L’information européenne : information de qualité hyper-spécialisée ou information généraliste approximative ?
Fabrice Pozzoli-Montenay, Secrétaire général de la section française de l’Association des Journalistes Européens (AJE), considérée comme le plus grand club de journalistes d’Europe sonde la diversité des traitements des faits européens dans les médias.
D’une part, l’information européenne de qualité se trouve le plus souvent cantonnée à des médias hyper-spécialisés dans les affaires européennes. Le cas du président de la section française de l’AJE – Jean Quatremer – illustre cette règle. Quoique correspondant à Bruxelles du quotidien Libération, sa renommée lui vient bien davantage des papiers qui ne sont pas parus dans le journal mais sur son blog, un média de niche.
D’autre part, l’information européenne plus approximative se trouve le plus souvent dans les médias généralistes. Le cas le plus emblématique demeure l’absence de correspondant de presse à Bruxelles pour TF1, l’une des premières chaînes TV en France.

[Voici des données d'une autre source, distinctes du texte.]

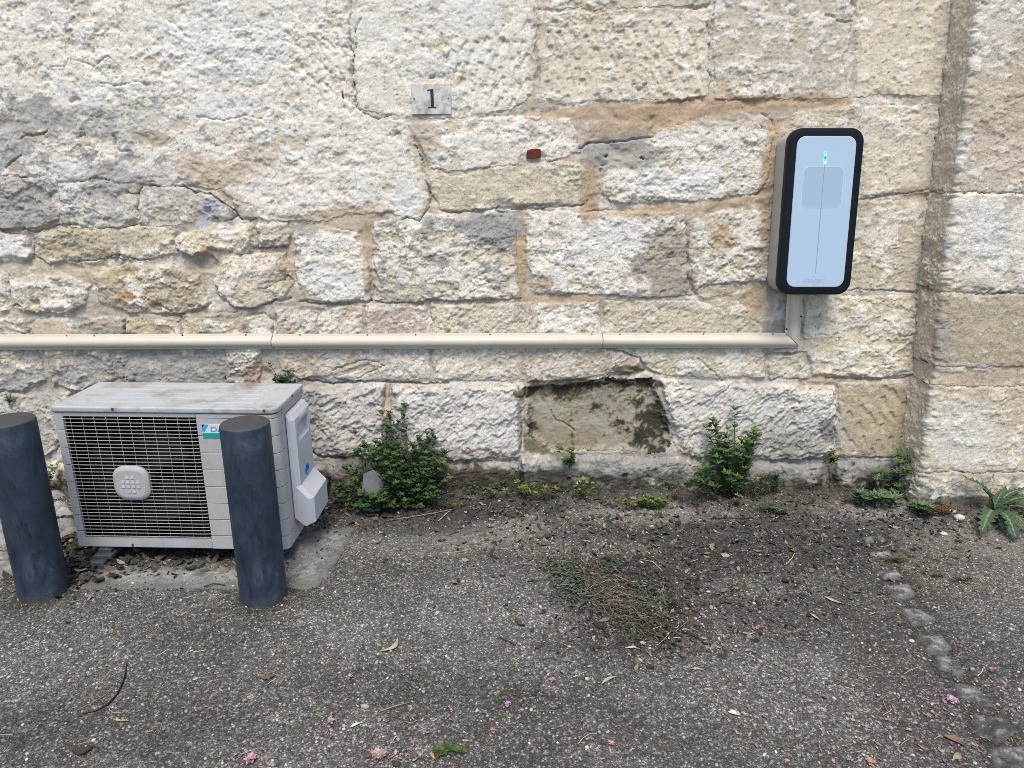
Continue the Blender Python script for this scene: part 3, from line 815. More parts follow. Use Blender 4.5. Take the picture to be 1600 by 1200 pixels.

Par ailleurs, les sujets sur l’UE souffrent du tiraillement dans les rédactions entre les services politiques qui privilégient une projection des intrigues nationales entre personnalités politiques à l’échelle européenne et les rubriques « International » qui traitent l’information avec la distance des sujets étrangers.
La relative médiocrité de certaines informations européennes provient de deux raisons inattendues :
- certains sujets consistent à reprendre sans vérifier des communiqués d’entreprises inquiètes de ce qu’elles comprennent maladroitement des intentions de la Commission européenne ;
- d’autres sujets ne font pas l’objet de corrections en dépit d’erreurs factuelles car les services presse et les cabinets politiques des institutions européennes n’exercent pas par leur droit de réponse.
Ainsi, entre information européenne de qualité circonscrite à des médias hyper-spécialisés et information européenne approximative davantage présente dans des médias généralistes, Fabrice Pozzoli-Montenay ausculte les avanies de l’information européenne.